One panda confirmed dead in China quake
www.chinaview.cn 2008-06-10 18:07:33   Print

Special report: Reconstruction After Earthquake       

    CHENGDU, June 10 (Xinhua) -- A 9-year-old female giant panda that had lived at the Wolong nature reserve was confirmed dead as a result of the May 12 earthquake, with her body retrieved and buried on Tuesday.

    Mao Mao was among six pandas who went missing after the quake. The other five were found.

    Rescuers found the body in the rubble of the pandas' pens on Monday and excavated it on Tuesday morning, said Li Desheng, vice director of the Conservation and Research Center of the Wolong Nature Reserve for Giant Pandas.
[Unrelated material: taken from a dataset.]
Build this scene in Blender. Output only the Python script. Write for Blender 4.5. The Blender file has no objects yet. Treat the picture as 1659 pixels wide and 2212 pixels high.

    "Mao Mao had three offspring, aged between less than one year old and three years old. All of them will be raised carefully," Li said.

    The Wolong reserve sustained severe damage from a quake-triggered landslide, with the death of five staff and the panda Mao Mao. Fourteen of the 32 pens were destroyed.

    The Conservation and Research Center might relocate because of safety concerns, Li said.

    "According to the appraisal of an expert team, it is not appropriate to rebuild the damaged low-lying panda shelters and research center at the present site because aftershocks might bring secondary disasters, such as landslides," Li said.

    He said the new facility, including shelters, a panda research center and a breeding center, would still be located within the Wolong Nature Reserve, deep in the hills north of Chengdu, Sichuan provincial capital, whose humid climate was favorable for bamboo, pandas' favorite food.

    Wolong reserve has more than 150 pandas living in the wild. Eight pandas from the Wolong base were airlifted to Beijing Zoo last month where they will stay through the Olympics, and another six were taken to Sichuan's Ya'an base, which was less affected by the earthquake.

    There are about 1,590 pandas living in the wild in China, mostly in Sichuan and the northwestern provinces of Shaanxi and Gansu. Another 180 are being bred in captivity.